Monday, 5 January 2009

Reflating the ponzi

Well, thanks to what appears to be the biggest scam in the history of mankind I currently have more time on my hands than is strictly economic. Every cloud has a silver lining though and on what the BBC say is the gloomiest day of the year with most workers returning to the trenches after the festivities, and with an absence of anything better to do, To Believe is to See is back ... 

At the weekend there was a conference held by the San Fransisco Fed at which the economy experts who not so long ago scoffed at the idea that the current slump might turn out this badly agreed on the need for "unprecedented" stimulus to ward off what, e.g. former governor Mishkin called an "unprecedented" crisis. Interestingly, bleating along with the rest of the herd was Chicago Fed president Charles Evans who as recently as October 2008 was publicly fretting about inflation expectations becoming embedded in the economy. With monetary policy already in completely unchartered waters their call is now for similarly aggressive fiscal policy. 
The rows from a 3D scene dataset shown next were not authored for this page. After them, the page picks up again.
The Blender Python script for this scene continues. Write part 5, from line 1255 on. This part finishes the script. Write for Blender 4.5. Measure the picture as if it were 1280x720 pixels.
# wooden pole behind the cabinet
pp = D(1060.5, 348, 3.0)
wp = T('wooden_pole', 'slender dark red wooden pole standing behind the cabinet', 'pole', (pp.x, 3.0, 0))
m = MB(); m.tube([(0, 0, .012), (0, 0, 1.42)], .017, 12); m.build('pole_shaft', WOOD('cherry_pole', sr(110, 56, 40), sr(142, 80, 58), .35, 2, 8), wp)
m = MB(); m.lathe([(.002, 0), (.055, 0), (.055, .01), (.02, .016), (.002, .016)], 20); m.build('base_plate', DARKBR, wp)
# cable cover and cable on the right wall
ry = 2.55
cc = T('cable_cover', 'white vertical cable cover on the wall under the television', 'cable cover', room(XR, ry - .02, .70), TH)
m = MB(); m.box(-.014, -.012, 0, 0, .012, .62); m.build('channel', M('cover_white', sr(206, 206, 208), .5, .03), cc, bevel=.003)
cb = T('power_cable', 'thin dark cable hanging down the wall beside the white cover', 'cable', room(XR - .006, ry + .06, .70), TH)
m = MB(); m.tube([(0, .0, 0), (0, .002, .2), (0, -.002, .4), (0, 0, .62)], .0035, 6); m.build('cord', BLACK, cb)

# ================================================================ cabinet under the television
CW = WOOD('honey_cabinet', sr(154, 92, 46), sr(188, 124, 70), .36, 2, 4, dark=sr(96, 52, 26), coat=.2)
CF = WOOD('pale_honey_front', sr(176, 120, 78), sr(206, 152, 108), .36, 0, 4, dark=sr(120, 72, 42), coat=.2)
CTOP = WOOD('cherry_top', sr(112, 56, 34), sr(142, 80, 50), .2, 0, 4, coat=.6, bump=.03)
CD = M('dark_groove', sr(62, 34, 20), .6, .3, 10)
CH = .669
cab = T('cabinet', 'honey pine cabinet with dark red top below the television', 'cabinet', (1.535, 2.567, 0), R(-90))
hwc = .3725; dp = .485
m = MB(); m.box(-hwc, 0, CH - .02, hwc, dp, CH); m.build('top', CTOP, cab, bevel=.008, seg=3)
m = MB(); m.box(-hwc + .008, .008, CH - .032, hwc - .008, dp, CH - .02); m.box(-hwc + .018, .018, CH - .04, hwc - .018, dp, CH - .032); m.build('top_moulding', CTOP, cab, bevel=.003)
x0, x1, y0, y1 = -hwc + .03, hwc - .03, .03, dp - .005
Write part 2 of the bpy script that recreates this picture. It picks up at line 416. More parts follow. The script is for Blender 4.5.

Why? Because we're all slaves to a defunkt economist of our choosing. In the absence of such stimulus, we are earnestly assured, the economy will do what the US economy did after the Crash of 1929, or what the Japanese economy did after it's crash of 1989. How do we know this?Because that's what the theoretical models tell us and what history demonstrates. Only an idiot wouldn't see something so obvious. 

That the same body of theory at best failed to anticipate the current mess and at worst caused it isn't something too many people seem to be dwelling on. Neither is the possibility that that we may have learned the wrong lessons from our two illustrative episodes of choice. The truth is that the US in the 30s and Japan in the 90s aren't the only examples of post-crash economies we might be able to learn lessons from. Off the top of my head, the UK in the early 90s, all of the Scandinavian economies in the early 90s and the Asian economies in the late 90s suffered extreme macroeconomic post-bubble distress without suffering the "lost decade" currently being peddled as the inexorable trajectory we'll be on without such measures. 

Indeed, the Asian economies recovered pretty smartly from a crisis far worse than the current one despite the IMF imposing the harsh stabilisation policies of fiscal and monetary constraint in the name of restoring credibility - incidentally, the very same policies which supposedly caused the Great Depression. I bet we end up overstimulating.